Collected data
┄┄┄┄┄┄┄┄┄┄┄┄┄┄┄┄┄┄┄┄
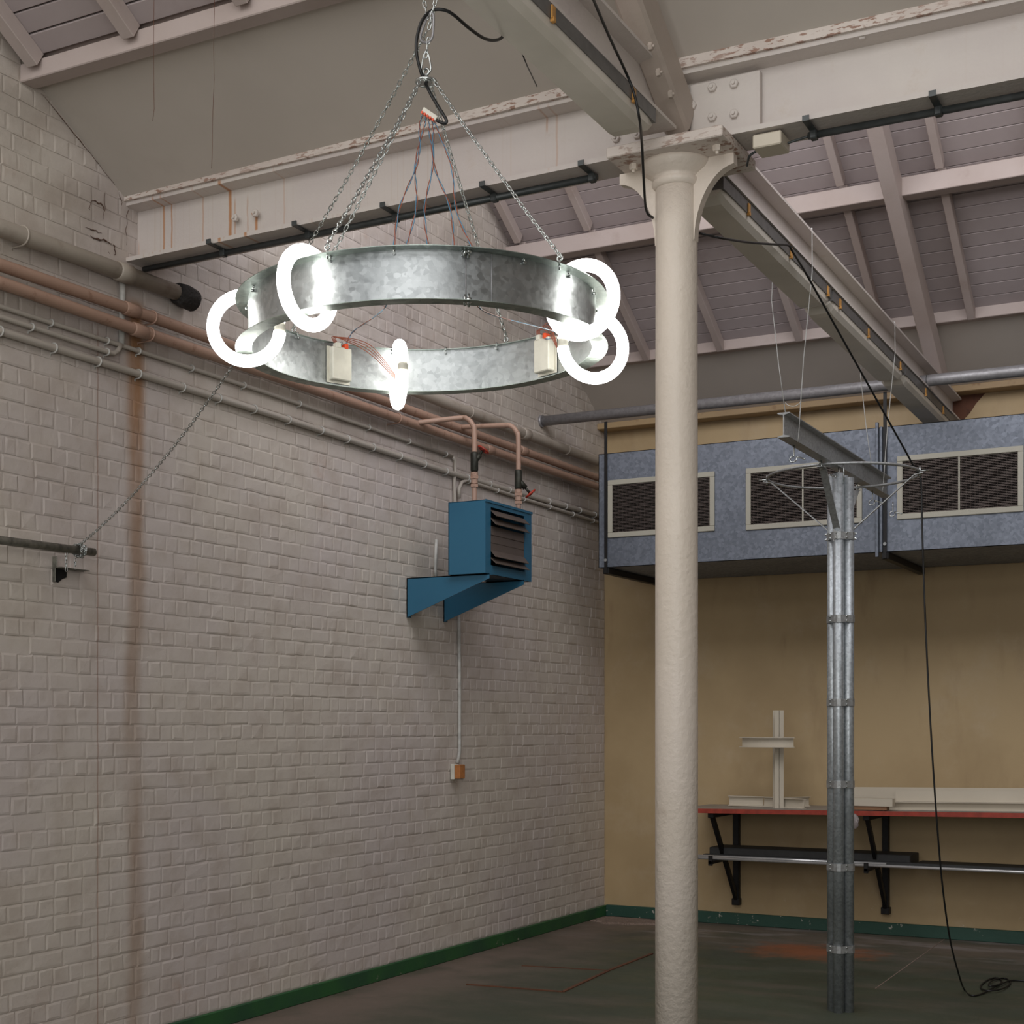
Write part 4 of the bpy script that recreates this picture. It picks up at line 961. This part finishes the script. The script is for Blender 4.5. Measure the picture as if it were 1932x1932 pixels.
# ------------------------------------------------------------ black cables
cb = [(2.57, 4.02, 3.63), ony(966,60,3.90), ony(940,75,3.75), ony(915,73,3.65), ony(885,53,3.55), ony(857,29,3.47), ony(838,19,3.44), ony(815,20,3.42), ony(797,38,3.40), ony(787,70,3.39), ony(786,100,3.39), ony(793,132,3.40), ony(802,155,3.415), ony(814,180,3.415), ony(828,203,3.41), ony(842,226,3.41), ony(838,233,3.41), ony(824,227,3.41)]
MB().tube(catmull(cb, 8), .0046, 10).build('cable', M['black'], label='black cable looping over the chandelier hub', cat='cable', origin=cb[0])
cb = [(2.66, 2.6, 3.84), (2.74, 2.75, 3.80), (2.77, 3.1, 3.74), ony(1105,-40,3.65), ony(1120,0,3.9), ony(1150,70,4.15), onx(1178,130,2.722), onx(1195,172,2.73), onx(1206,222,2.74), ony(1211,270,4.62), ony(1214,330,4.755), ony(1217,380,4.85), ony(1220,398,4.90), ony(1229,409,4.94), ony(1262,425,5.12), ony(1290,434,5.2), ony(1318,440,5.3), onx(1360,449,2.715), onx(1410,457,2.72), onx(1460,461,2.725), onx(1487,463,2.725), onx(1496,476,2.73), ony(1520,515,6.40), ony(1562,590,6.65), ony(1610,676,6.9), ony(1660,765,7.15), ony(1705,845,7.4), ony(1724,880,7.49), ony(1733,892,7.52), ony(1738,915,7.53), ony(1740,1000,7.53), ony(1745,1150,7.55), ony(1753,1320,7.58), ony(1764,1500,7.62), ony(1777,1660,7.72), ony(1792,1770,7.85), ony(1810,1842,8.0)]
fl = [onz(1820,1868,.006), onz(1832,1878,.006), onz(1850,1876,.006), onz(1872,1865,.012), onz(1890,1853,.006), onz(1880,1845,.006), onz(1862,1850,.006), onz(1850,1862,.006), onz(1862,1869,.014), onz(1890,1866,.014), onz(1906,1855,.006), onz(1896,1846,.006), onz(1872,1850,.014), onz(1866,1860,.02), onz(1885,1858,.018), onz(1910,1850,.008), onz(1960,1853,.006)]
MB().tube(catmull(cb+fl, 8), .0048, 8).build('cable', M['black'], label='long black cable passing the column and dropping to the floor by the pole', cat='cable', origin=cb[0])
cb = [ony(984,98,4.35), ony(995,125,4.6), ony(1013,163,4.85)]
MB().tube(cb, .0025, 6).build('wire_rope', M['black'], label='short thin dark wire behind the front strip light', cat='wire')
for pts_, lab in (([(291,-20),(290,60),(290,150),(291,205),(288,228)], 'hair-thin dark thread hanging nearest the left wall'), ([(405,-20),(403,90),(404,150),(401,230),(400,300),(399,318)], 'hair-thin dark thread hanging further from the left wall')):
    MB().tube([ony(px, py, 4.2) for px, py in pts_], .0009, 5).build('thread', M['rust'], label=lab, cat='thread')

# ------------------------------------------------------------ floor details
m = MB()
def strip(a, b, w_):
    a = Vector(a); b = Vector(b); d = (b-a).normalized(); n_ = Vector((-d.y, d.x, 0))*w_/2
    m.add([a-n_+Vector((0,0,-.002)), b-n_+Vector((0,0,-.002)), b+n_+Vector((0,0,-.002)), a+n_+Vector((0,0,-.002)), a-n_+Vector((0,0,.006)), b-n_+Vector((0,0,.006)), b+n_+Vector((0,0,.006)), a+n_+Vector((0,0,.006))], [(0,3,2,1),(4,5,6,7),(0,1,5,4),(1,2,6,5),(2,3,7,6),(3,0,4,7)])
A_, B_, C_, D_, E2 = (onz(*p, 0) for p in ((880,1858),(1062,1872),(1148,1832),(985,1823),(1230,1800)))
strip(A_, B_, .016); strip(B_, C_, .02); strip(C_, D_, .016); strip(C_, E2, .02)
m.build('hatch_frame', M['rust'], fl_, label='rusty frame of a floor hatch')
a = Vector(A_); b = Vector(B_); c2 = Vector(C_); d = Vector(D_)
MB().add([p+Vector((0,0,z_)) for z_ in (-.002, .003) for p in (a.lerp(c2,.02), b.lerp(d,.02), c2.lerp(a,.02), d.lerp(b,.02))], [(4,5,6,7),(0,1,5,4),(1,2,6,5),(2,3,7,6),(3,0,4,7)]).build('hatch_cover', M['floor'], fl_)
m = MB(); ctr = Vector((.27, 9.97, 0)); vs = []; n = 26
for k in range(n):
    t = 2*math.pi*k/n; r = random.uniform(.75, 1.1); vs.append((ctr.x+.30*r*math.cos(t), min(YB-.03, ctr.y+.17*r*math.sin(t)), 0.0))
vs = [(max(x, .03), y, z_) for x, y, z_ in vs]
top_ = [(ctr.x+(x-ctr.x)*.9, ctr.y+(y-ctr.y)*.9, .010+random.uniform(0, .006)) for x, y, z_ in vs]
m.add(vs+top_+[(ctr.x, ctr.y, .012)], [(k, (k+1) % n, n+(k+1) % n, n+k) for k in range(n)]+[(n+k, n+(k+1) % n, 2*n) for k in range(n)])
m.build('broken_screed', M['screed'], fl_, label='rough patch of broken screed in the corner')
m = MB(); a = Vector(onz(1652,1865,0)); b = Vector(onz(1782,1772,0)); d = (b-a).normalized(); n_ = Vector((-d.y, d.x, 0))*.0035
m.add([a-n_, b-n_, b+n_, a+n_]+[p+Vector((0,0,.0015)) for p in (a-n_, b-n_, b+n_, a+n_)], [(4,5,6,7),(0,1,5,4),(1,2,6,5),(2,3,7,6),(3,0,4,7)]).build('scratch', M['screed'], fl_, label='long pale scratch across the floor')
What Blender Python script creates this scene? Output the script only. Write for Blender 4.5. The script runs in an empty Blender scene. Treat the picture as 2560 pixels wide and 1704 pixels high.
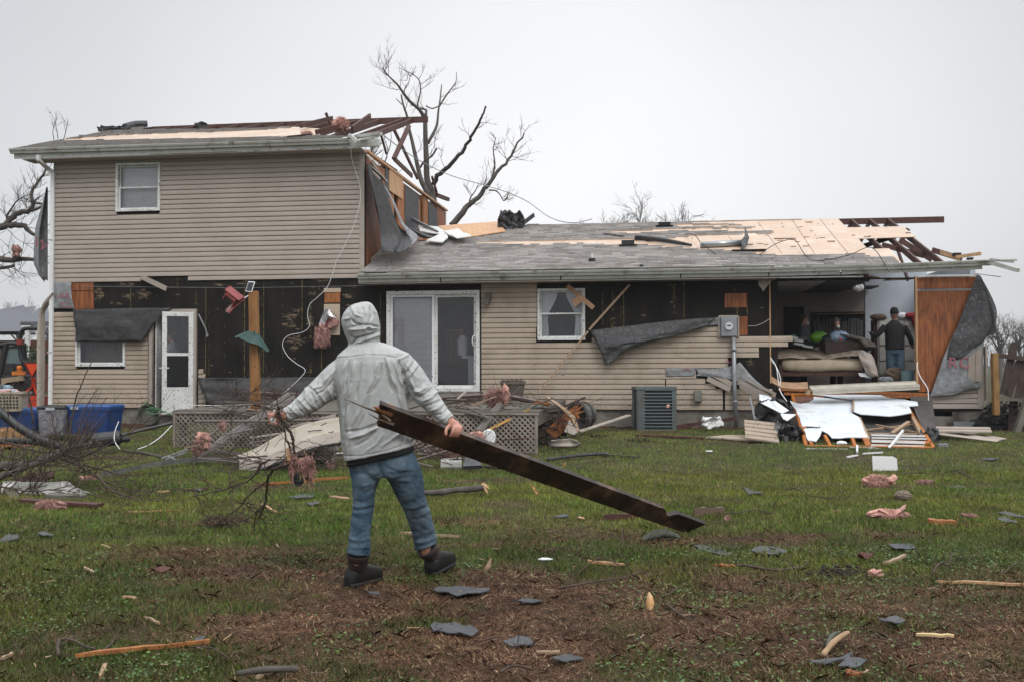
┄┄┄┄┄┄┄┄┄┄┄┄┄┄┄┄┄┄┄┄
> [GIVEN EXERCISE]: Pictures are not part of the copy; output everything else in the records exactly.

> [THE RESULT]:
Write part 4 of the bpy script that recreates this picture. It picks up at line 961. This part finishes the script. The script is for Blender 4.5. Measure the picture as if it were 1932x1932 pixels.
# ------------------------------------------------------------ black cables
cb = [(2.57, 4.02, 3.63), ony(966,60,3.90), ony(940,75,3.75), ony(915,73,3.65), ony(885,53,3.55), ony(857,29,3.47), ony(838,19,3.44), ony(815,20,3.42), ony(797,38,3.40), ony(787,70,3.39), ony(786,100,3.39), ony(793,132,3.40), ony(802,155,3.415), ony(814,180,3.415), ony(828,203,3.41), ony(842,226,3.41), ony(838,233,3.41), ony(824,227,3.41)]
MB().tube(catmull(cb, 8), .0046, 10).build('cable', M['black'], label='black cable looping over the chandelier hub', cat='cable', origin=cb[0])
cb = [(2.66, 2.6, 3.84), (2.74, 2.75, 3.80), (2.77, 3.1, 3.74), ony(1105,-40,3.65), ony(1120,0,3.9), ony(1150,70,4.15), onx(1178,130,2.722), onx(1195,172,2.73), onx(1206,222,2.74), ony(1211,270,4.62), ony(1214,330,4.755), ony(1217,380,4.85), ony(1220,398,4.90), ony(1229,409,4.94), ony(1262,425,5.12), ony(1290,434,5.2), ony(1318,440,5.3), onx(1360,449,2.715), onx(1410,457,2.72), onx(1460,461,2.725), onx(1487,463,2.725), onx(1496,476,2.73), ony(1520,515,6.40), ony(1562,590,6.65), ony(1610,676,6.9), ony(1660,765,7.15), ony(1705,845,7.4), ony(1724,880,7.49), ony(1733,892,7.52), ony(1738,915,7.53), ony(1740,1000,7.53), ony(1745,1150,7.55), ony(1753,1320,7.58), ony(1764,1500,7.62), ony(1777,1660,7.72), ony(1792,1770,7.85), ony(1810,1842,8.0)]
fl = [onz(1820,1868,.006), onz(1832,1878,.006), onz(1850,1876,.006), onz(1872,1865,.012), onz(1890,1853,.006), onz(1880,1845,.006), onz(1862,1850,.006), onz(1850,1862,.006), onz(1862,1869,.014), onz(1890,1866,.014), onz(1906,1855,.006), onz(1896,1846,.006), onz(1872,1850,.014), onz(1866,1860,.02), onz(1885,1858,.018), onz(1910,1850,.008), onz(1960,1853,.006)]
MB().tube(catmull(cb+fl, 8), .0048, 8).build('cable', M['black'], label='long black cable passing the column and dropping to the floor by the pole', cat='cable', origin=cb[0])
cb = [ony(984,98,4.35), ony(995,125,4.6), ony(1013,163,4.85)]
MB().tube(cb, .0025, 6).build('wire_rope', M['black'], label='short thin dark wire behind the front strip light', cat='wire')
for pts_, lab in (([(291,-20),(290,60),(290,150),(291,205),(288,228)], 'hair-thin dark thread hanging nearest the left wall'), ([(405,-20),(403,90),(404,150),(401,230),(400,300),(399,318)], 'hair-thin dark thread hanging further from the left wall')):
    MB().tube([ony(px, py, 4.2) for px, py in pts_], .0009, 5).build('thread', M['rust'], label=lab, cat='thread')

# ------------------------------------------------------------ floor details
m = MB()
def strip(a, b, w_):
    a = Vector(a); b = Vector(b); d = (b-a).normalized(); n_ = Vector((-d.y, d.x, 0))*w_/2
    m.add([a-n_+Vector((0,0,-.002)), b-n_+Vector((0,0,-.002)), b+n_+Vector((0,0,-.002)), a+n_+Vector((0,0,-.002)), a-n_+Vector((0,0,.006)), b-n_+Vector((0,0,.006)), b+n_+Vector((0,0,.006)), a+n_+Vector((0,0,.006))], [(0,3,2,1),(4,5,6,7),(0,1,5,4),(1,2,6,5),(2,3,7,6),(3,0,4,7)])
A_, B_, C_, D_, E2 = (onz(*p, 0) for p in ((880,1858),(1062,1872),(1148,1832),(985,1823),(1230,1800)))
strip(A_, B_, .016); strip(B_, C_, .02); strip(C_, D_, .016); strip(C_, E2, .02)
m.build('hatch_frame', M['rust'], fl_, label='rusty frame of a floor hatch')
a = Vector(A_); b = Vector(B_); c2 = Vector(C_); d = Vector(D_)
MB().add([p+Vector((0,0,z_)) for z_ in (-.002, .003) for p in (a.lerp(c2,.02), b.lerp(d,.02), c2.lerp(a,.02), d.lerp(b,.02))], [(4,5,6,7),(0,1,5,4),(1,2,6,5),(2,3,7,6),(3,0,4,7)]).build('hatch_cover', M['floor'], fl_)
m = MB(); ctr = Vector((.27, 9.97, 0)); vs = []; n = 26
for k in range(n):
    t = 2*math.pi*k/n; r = random.uniform(.75, 1.1); vs.append((ctr.x+.30*r*math.cos(t), min(YB-.03, ctr.y+.17*r*math.sin(t)), 0.0))
vs = [(max(x, .03), y, z_) for x, y, z_ in vs]
top_ = [(ctr.x+(x-ctr.x)*.9, ctr.y+(y-ctr.y)*.9, .010+random.uniform(0, .006)) for x, y, z_ in vs]
m.add(vs+top_+[(ctr.x, ctr.y, .012)], [(k, (k+1) % n, n+(k+1) % n, n+k) for k in range(n)]+[(n+k, n+(k+1) % n, 2*n) for k in range(n)])
m.build('broken_screed', M['screed'], fl_, label='rough patch of broken screed in the corner')
m = MB(); a = Vector(onz(1652,1865,0)); b = Vector(onz(1782,1772,0)); d = (b-a).normalized(); n_ = Vector((-d.y, d.x, 0))*.0035
m.add([a-n_, b-n_, b+n_, a+n_]+[p+Vector((0,0,.0015)) for p in (a-n_, b-n_, b+n_, a+n_)], [(4,5,6,7),(0,1,5,4),(1,2,6,5),(2,3,7,6),(3,0,4,7)]).build('scratch', M['screed'], fl_, label='long pale scratch across the floor')
What Blender Python script creates this scene? Output the script only. Write for Blender 4.5. The script runs in an empty Blender scene. Treat the picture as 2560 pixels wide and 1704 pixels high.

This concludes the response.